Thornberry told reporters that his defense reform proposal aimed to "streamline, simplify, and get rid of the obsolete" in DOD by cutting back-office spending by 25 percent -- a potential $25 billion in cost savings that would be reinvested in warfighter capabilities.
"Twenty-eight different agencies and field activities, about 20 percent of DOD’s budget, about 25 percent of DOD’s people are in … the fourth estate," Thornberry said.
The cuts would hit DISA and six other agencies with deemed redundant functions: the Defense Human Resources Activity, Defense Technical Information Center, Office of Economic Adjustment, Test Resource Management Center, Washington Headquarters Service and Defense Technology and Security Administration.
Thornberry said U.S. Cyber Command is already absorbing DISA’s functions and the agency’s shuttering was "naturally occurring" over time.

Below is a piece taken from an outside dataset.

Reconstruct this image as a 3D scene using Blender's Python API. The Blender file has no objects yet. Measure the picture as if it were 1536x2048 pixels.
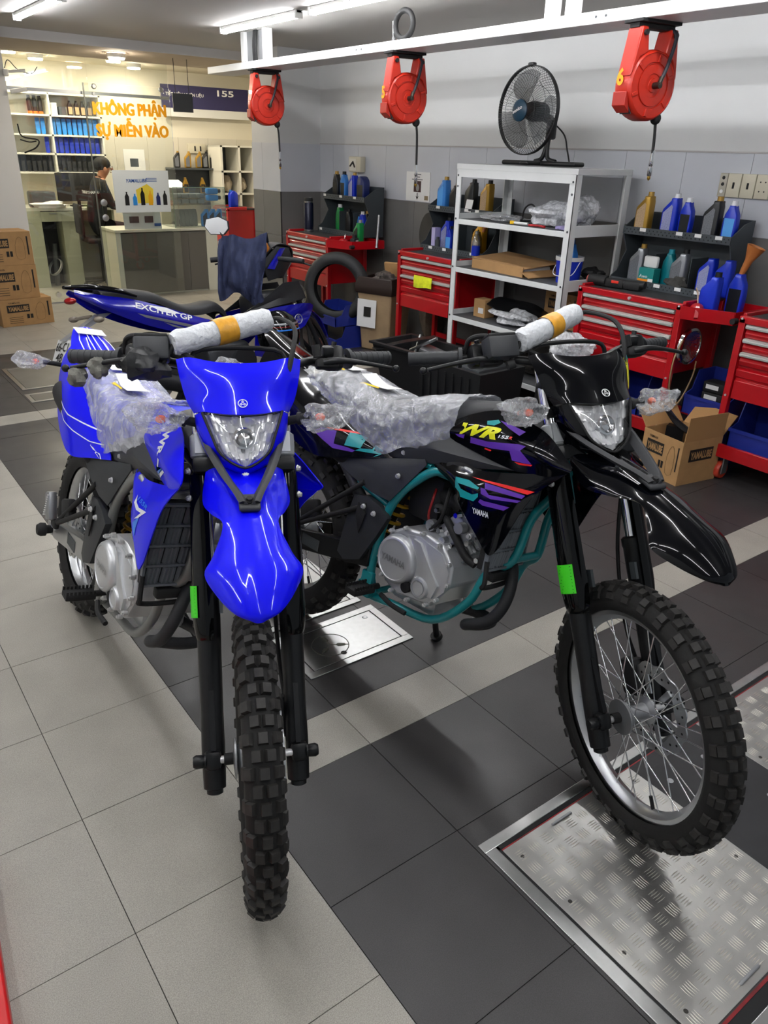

"My proposal would be to do away with it by 2021," he said. "Obviously, in the meantime the [chief management officer] has got to place the other things it wants to keep wherever it seems appropriate."
DOD Deputy CMO John Gibson has been nominated to be chief management officer. Once confirmed, he will be charged with overseeing management of DOD’s supporting agencies and cutting costs by 2021.
Thornberry said the bureaucracy of DOD’s fourth estate has been largely untouched by oversight and reform, and that he hoped the proposed cuts would both streamline decision making and yield cost savings.
The Defense Contract Management Agency and Defense Contract Auditing Agency were left off the initial list of potential cuts, but Thornberry said he was looking at reductions or eliminations there as well. Those options and others will be explored and debated ahead of the full committee markup of the 2019 NDAA.
Thornberry also unveiled the Accelerating the Pace of Acquisitions Reform Act of 2018, which seeks to reorganize the acquisition laws.
"One of the things I worry about is so many small and middle-sized innovative companies just say, ‘I can’t do business with those people, it’s too complicated,’" Thornberry said.
To remedy that, he said, the bill seeks to reorganize the acquisition code, repeal several reporting requirement, statutes, and the statutory requirement some offices at the Pentagon.